Family remembers ‘The Honey Lady’
Published 8:01 am Sunday, August 10, 2014
Anna Booth was not one to give up what mattered to her, regardless of her age.
“Very strong, no nonsense,” granddaughter Jenny Bishop said.
Anna (Bustad) Booth, who was known as “The Honey Lady,” passed away Aug. 1, 2014, at the Adams Health Care Center. She was 102. Many people knew Anna and her late husband, Glenn, for selling honey and raspberries in Austin for several years. The couple started bee-keeping and raising raspberries in their 70s and 80s. Anna continued her honey and raspberry businesses until 2005, when she was 93.
Anna didn’t stop the businesses when Glenn passed away in 1995, even though she was 82. She continued to sell honey, raspberries and homemade jam. After a few years, Anna sold the beehives, but she still bought and bottled honey, providing it to stores and fighting for her shelf space.
Anna grew up near Taopi and LeRoy before she married Glenn in September of 1931. The couple had six children and moved several times throughout their lives.

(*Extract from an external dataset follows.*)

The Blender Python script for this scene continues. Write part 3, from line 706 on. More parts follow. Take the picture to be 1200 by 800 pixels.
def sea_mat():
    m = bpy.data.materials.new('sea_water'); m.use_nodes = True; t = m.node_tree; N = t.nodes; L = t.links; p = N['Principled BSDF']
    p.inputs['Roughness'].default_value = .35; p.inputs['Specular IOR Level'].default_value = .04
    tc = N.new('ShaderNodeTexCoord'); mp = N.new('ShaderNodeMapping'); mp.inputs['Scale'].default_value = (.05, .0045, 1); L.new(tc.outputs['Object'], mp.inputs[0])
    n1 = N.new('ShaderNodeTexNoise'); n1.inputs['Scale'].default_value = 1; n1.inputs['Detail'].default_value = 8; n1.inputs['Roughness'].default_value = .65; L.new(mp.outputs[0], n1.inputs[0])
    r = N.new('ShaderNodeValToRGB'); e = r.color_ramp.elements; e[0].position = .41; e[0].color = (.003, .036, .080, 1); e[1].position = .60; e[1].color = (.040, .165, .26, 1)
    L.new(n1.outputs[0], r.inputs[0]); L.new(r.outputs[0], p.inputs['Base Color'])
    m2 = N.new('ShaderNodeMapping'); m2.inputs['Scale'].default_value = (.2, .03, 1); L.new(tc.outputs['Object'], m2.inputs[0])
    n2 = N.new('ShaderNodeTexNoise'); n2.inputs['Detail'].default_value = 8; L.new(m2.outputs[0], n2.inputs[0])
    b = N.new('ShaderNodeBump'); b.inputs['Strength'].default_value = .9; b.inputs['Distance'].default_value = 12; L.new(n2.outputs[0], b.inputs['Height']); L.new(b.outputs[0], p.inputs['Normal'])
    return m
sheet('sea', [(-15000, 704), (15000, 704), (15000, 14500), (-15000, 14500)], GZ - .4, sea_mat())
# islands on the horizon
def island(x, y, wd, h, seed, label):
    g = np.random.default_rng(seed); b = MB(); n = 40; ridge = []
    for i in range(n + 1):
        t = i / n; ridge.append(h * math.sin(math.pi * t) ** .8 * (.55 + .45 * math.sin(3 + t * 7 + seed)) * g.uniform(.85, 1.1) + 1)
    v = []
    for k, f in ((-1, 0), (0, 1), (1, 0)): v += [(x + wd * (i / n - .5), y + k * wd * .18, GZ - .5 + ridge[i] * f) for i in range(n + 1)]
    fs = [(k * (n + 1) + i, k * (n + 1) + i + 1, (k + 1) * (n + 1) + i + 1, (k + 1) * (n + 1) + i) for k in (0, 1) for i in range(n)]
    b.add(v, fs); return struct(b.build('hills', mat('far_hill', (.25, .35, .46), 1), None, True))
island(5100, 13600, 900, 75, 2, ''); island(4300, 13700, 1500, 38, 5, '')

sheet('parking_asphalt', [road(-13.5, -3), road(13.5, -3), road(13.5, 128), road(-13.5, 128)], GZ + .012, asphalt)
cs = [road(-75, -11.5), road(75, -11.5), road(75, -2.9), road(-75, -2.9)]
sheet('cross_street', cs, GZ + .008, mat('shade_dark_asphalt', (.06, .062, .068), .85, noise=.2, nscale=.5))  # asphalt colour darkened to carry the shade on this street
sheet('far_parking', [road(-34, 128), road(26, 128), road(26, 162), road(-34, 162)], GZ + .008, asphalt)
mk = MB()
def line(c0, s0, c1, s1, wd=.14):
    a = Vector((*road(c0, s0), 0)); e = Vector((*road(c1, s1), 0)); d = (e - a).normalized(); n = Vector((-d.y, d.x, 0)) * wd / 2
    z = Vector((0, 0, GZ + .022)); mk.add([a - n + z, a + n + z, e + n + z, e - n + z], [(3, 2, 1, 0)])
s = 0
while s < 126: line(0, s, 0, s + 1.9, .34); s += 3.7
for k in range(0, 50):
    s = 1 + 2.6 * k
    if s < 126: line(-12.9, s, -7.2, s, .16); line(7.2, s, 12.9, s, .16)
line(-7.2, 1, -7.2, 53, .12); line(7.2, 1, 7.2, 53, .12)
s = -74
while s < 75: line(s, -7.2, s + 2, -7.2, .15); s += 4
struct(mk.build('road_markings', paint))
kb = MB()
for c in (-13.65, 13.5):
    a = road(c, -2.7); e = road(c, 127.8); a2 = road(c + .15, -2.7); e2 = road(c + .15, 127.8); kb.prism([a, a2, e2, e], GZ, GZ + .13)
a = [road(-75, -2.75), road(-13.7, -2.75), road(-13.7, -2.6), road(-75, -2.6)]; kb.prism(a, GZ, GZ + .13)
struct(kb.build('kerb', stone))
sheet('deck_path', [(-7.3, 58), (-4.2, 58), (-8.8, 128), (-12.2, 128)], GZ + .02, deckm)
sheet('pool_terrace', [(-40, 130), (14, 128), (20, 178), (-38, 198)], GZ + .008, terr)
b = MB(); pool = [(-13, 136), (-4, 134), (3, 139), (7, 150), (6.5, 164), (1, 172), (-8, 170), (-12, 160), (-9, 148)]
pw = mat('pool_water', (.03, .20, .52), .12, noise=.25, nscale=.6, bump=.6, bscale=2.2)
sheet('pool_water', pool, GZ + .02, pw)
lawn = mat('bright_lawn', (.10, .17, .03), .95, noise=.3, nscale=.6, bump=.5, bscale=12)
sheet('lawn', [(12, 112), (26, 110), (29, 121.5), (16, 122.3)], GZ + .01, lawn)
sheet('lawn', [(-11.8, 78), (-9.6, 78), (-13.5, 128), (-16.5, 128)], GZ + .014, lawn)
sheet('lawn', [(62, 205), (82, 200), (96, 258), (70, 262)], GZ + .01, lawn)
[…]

They lived near Albert Lea, Clarks Grove and Arizona before they moved to White Bear Lake, Minnesota, where Anna worked as a cook and Glenn worked as a gardener for employer Mrs. Hardenberg for more than 20 years.
Anna’s family remembered how good her cooking was. Bishop recalled many of her grandmother’s recipes were made up as she went.
“I learned I had to be there when she made it, to know how to make it,” Bishop said.
The couple moved to Austin in 1986.
After visiting their son, Daryle, and daughter-in-law, Carole Booth, in Texas, who also kept bees, Anna and Glenn were inspired to start their own hives.
Bishop recalled the first time her grandparents showed her their bee-keeper’s outfits.
“I remember the first time she came out in her bee costume,”Jenny said. “I’m thinking, ‘What are you doing?’ She and grandpa both had these bee costumes on.”
At one point, the couple owned about 45 hives and bottled and marketed up to 40 tons of honey. They kept one beehive in their garage in town, to pollinate their own garden, while the other hives bounced from farm to farm, pollinating apple orchards, fields and pastures. They stocked several stores around town with honey, including Hy-Vee and Superfresh, and also sold honey at the farmers markets for about ten years.
Grandson Russell Morgan recalled getting put to work when he visited his grandparents.
“I remember carrying the five gallon pails down the steps,” Russell said.
His brother, David Morgan, also recalled working for his grandparents.
“I got mostly put to work, picking raspberries and strawberries and a lot of honey,” David said. “I helped them out a lot with the honeybees.”
Anna used the bees for more than just making honey. She had arthritis, and her family remembered her letting bees sting her where the arthritis was acting up.
“That was her remedy for her arthritis,” Bishop said.
Anna’s family remembered her finding a use for everything. They recalled her making candles from the beeswax she collected.
“Nothing went to waste,” Russell said.
Anna entered her honey into the Mower County Fair and won blue ribbons for several years.
“She was really proud of that,” Gladys said.
When she moved to the Adams Health Care Center after a stroke, she continued to stay busy. Gladys recalled one nurse telling her, “We didn’t put Anna on our schedule, she put us on her schedule.”
“She was very busy down there, she either had a dust cloth or something else in her hand working,” Gladys said. “They were so good to her down there.”